> **What you need to do**
Read the data and repeat all of it exactly.

> **Data extract**
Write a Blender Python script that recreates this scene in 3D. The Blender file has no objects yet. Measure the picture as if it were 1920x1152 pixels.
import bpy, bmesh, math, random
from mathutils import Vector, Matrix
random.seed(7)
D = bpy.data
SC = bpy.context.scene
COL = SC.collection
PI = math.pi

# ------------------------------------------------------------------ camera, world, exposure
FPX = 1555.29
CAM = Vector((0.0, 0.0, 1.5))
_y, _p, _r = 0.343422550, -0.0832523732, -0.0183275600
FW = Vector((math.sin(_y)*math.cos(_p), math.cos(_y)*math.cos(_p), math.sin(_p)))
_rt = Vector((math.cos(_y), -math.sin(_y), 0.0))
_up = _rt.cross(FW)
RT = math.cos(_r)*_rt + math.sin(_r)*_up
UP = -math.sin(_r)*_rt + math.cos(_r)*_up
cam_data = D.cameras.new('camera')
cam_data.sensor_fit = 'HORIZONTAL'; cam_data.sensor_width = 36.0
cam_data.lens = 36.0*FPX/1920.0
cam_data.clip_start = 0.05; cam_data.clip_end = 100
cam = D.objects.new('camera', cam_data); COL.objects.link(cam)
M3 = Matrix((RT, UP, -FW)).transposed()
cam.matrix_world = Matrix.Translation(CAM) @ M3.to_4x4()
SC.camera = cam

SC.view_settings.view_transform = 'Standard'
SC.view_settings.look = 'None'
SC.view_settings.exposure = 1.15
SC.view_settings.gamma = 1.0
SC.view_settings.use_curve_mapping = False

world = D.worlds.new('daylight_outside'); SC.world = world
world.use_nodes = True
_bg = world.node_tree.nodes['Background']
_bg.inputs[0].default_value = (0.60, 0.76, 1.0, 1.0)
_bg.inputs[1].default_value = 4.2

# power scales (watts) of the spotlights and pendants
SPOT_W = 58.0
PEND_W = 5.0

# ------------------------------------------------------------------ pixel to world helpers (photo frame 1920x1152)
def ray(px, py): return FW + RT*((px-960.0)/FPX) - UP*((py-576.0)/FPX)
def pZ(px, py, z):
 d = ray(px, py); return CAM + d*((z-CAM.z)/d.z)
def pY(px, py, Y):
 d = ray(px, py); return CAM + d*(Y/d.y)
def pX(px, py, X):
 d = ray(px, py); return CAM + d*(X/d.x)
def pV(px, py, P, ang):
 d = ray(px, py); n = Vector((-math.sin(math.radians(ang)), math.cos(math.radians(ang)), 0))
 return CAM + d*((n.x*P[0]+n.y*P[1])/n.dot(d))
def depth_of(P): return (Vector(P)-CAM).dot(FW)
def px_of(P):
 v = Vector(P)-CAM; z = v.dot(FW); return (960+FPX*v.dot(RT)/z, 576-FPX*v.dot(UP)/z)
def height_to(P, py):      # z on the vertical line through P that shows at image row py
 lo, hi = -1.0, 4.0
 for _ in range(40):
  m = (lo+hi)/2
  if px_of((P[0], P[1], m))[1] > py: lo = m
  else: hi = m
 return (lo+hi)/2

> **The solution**
Write a Blender Python script that recreates this scene in 3D. The Blender file has no objects yet. Measure the picture as if it were 1920x1152 pixels.
import bpy, bmesh, math, random
from mathutils import Vector, Matrix
random.seed(7)
D = bpy.data
SC = bpy.context.scene
COL = SC.collection
PI = math.pi

# ------------------------------------------------------------------ camera, world, exposure
FPX = 1555.29
CAM = Vector((0.0, 0.0, 1.5))
_y, _p, _r = 0.343422550, -0.0832523732, -0.0183275600
FW = Vector((math.sin(_y)*math.cos(_p), math.cos(_y)*math.cos(_p), math.sin(_p)))
_rt = Vector((math.cos(_y), -math.sin(_y), 0.0))
_up = _rt.cross(FW)
RT = math.cos(_r)*_rt + math.sin(_r)*_up
UP = -math.sin(_r)*_rt + math.cos(_r)*_up
cam_data = D.cameras.new('camera')
cam_data.sensor_fit = 'HORIZONTAL'; cam_data.sensor_width = 36.0
cam_data.lens = 36.0*FPX/1920.0
cam_data.clip_start = 0.05; cam_data.clip_end = 100
cam = D.objects.new('camera', cam_data); COL.objects.link(cam)
M3 = Matrix((RT, UP, -FW)).transposed()
cam.matrix_world = Matrix.Translation(CAM) @ M3.to_4x4()
SC.camera = cam

SC.view_settings.view_transform = 'Standard'
SC.view_settings.look = 'None'
SC.view_settings.exposure = 1.15
SC.view_settings.gamma = 1.0
SC.view_settings.use_curve_mapping = False

world = D.worlds.new('daylight_outside'); SC.world = world
world.use_nodes = True
_bg = world.node_tree.nodes['Background']
_bg.inputs[0].default_value = (0.60, 0.76, 1.0, 1.0)
_bg.inputs[1].default_value = 4.2

# power scales (watts) of the spotlights and pendants
SPOT_W = 58.0
PEND_W = 5.0

# ------------------------------------------------------------------ pixel to world helpers (photo frame 1920x1152)
def ray(px, py): return FW + RT*((px-960.0)/FPX) - UP*((py-576.0)/FPX)
def pZ(px, py, z):
 d = ray(px, py); return CAM + d*((z-CAM.z)/d.z)
def pY(px, py, Y):
 d = ray(px, py); return CAM + d*(Y/d.y)
def pX(px, py, X):
 d = ray(px, py); return CAM + d*(X/d.x)
def pV(px, py, P, ang):
 d = ray(px, py); n = Vector((-math.sin(math.radians(ang)), math.cos(math.radians(ang)), 0))
 return CAM + d*((n.x*P[0]+n.y*P[1])/n.dot(d))
def depth_of(P): return (Vector(P)-CAM).dot(FW)
def px_of(P):
 v = Vector(P)-CAM; z = v.dot(FW); return (960+FPX*v.dot(RT)/z, 576-FPX*v.dot(UP)/z)
def height_to(P, py):      # z on the vertical line through P that shows at image row py
 lo, hi = -1.0, 4.0
 for _ in range(40):
  m = (lo+hi)/2
  if px_of((P[0], P[1], m))[1] > py: lo = m
  else: hi = m
 return (lo+hi)/2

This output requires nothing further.